## [DATA]

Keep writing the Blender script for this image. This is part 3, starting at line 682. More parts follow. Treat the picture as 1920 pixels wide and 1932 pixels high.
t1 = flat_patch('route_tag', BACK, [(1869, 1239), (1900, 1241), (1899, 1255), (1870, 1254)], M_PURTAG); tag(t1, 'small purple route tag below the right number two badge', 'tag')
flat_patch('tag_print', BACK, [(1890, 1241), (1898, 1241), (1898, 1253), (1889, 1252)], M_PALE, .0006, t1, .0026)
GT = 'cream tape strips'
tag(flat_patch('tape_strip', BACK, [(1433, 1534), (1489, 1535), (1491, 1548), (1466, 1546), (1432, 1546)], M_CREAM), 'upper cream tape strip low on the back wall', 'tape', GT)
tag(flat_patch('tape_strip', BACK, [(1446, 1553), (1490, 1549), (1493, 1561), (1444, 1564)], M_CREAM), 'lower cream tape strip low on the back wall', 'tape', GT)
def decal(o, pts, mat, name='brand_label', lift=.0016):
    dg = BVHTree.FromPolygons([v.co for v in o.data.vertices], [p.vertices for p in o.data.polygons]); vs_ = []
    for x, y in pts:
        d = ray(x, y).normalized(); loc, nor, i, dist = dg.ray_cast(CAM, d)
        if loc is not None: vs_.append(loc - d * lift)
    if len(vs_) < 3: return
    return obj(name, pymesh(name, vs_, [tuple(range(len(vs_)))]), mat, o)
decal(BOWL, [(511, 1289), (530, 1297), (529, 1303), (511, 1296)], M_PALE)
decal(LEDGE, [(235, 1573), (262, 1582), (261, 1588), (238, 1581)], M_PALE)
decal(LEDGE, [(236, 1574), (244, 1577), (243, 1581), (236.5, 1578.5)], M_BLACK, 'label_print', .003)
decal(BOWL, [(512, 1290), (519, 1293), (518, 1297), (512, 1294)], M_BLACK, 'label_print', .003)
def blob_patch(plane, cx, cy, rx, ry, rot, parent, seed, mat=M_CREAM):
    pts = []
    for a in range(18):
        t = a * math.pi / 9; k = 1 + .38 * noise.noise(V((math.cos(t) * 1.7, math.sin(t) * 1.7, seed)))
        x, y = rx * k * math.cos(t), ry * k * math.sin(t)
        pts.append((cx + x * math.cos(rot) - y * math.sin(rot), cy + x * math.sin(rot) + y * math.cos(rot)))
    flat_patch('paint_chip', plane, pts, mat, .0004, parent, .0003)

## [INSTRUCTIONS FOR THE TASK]
Copy all of the material word for word.

## [REPLY]
Keep writing the Blender script for this image. This is part 3, starting at line 682. More parts follow. Treat the picture as 1920 pixels wide and 1932 pixels high.
t1 = flat_patch('route_tag', BACK, [(1869, 1239), (1900, 1241), (1899, 1255), (1870, 1254)], M_PURTAG); tag(t1, 'small purple route tag below the right number two badge', 'tag')
flat_patch('tag_print', BACK, [(1890, 1241), (1898, 1241), (1898, 1253), (1889, 1252)], M_PALE, .0006, t1, .0026)
GT = 'cream tape strips'
tag(flat_patch('tape_strip', BACK, [(1433, 1534), (1489, 1535), (1491, 1548), (1466, 1546), (1432, 1546)], M_CREAM), 'upper cream tape strip low on the back wall', 'tape', GT)
tag(flat_patch('tape_strip', BACK, [(1446, 1553), (1490, 1549), (1493, 1561), (1444, 1564)], M_CREAM), 'lower cream tape strip low on the back wall', 'tape', GT)
def decal(o, pts, mat, name='brand_label', lift=.0016):
    dg = BVHTree.FromPolygons([v.co for v in o.data.vertices], [p.vertices for p in o.data.polygons]); vs_ = []
    for x, y in pts:
        d = ray(x, y).normalized(); loc, nor, i, dist = dg.ray_cast(CAM, d)
        if loc is not None: vs_.append(loc - d * lift)
    if len(vs_) < 3: return
    return obj(name, pymesh(name, vs_, [tuple(range(len(vs_)))]), mat, o)
decal(BOWL, [(511, 1289), (530, 1297), (529, 1303), (511, 1296)], M_PALE)
decal(LEDGE, [(235, 1573), (262, 1582), (261, 1588), (238, 1581)], M_PALE)
decal(LEDGE, [(236, 1574), (244, 1577), (243, 1581), (236.5, 1578.5)], M_BLACK, 'label_print', .003)
decal(BOWL, [(512, 1290), (519, 1293), (518, 1297), (512, 1294)], M_BLACK, 'label_print', .003)
def blob_patch(plane, cx, cy, rx, ry, rot, parent, seed, mat=M_CREAM):
    pts = []
    for a in range(18):
        t = a * math.pi / 9; k = 1 + .38 * noise.noise(V((math.cos(t) * 1.7, math.sin(t) * 1.7, seed)))
        x, y = rx * k * math.cos(t), ry * k * math.sin(t)
        pts.append((cx + x * math.cos(rot) - y * math.sin(rot), cy + x * math.sin(rot) + y * math.cos(rot)))
    flat_patch('paint_chip', plane, pts, mat, .0004, parent, .0003)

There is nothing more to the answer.